O mesmo pode ser dito sobre a trilha sonora, com um belo (e óbvio) heavy metal temperado com uma certa cadência melódica apoiada no estilo gótico e em batidas pesadas que merecem um bom headset ou uma providencial soundbar para graves. A mixagem oferece ritmo e frenesi, sem que a música concorra com os ótimos efeitos sonoros do tiroteio, das explosões e dos desmembramentos contínuos. Há um destaque em primeiro plano para as vozes de cada personagem, cada qual com suas frases de efeito típicas do cinema de ação mais desbocado dos anos 1980.

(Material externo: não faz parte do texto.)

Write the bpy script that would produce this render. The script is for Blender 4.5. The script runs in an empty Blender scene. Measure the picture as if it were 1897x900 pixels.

Em resumo, esta nova versão de Painkiller é a essência daquilo que inspirou suas versões originais, com uma pegada ao mesmo tempo moderna e nostálgica, mas sem tanta personalidade. Parte da diversão está nesta composição de um arsenal diversificado, inimigos distintos que cobram nossas melhores habilidades, e muita ação frenética tal como a mais recente reimaginação de Doom (e outras propostas semelhantes) nos ensinou a admirar. Porém, talvez possa ser um pouco refém das inevitáveis comparações exatamente por ousar pouco naquilo que o fazia único.

A visão do Purgatório como um inferno genérico e o foco na colaboração podem ser grandes tiros explosivos no pé para um jogo que se notabilizou pela identidade própria em campanhas memoráveis. Aqui, a história fica de lado para favorecer uma ampliação do escopo de público e o tom multiplayer, mesmo quando jogamos em modo solo. Talvez vender a alma para expandir o nicho seja um preço alto demais para a franquia pagar.

Painkiller está disponível para PlayStation 5, Xbox Series e PC (via Steam) com localização em legendas e menus para o português do Brasil. Esta análise é da versão PS5 e foi realizada com um código fornecido pela Saber Interactive.

Veredito

Tecnicamente, este reinício de Painkiller é um grande acerto, contando com belos visuais e uma jogabilidade alucinante, fluida, desafiadora e energética. Seu maior problema está em se parecer mais com a atual visão de DOOM do que com suas próprias origens, o que lhe custou sua identidade em detrimento a uma visão mais genérica e rasa de mercado.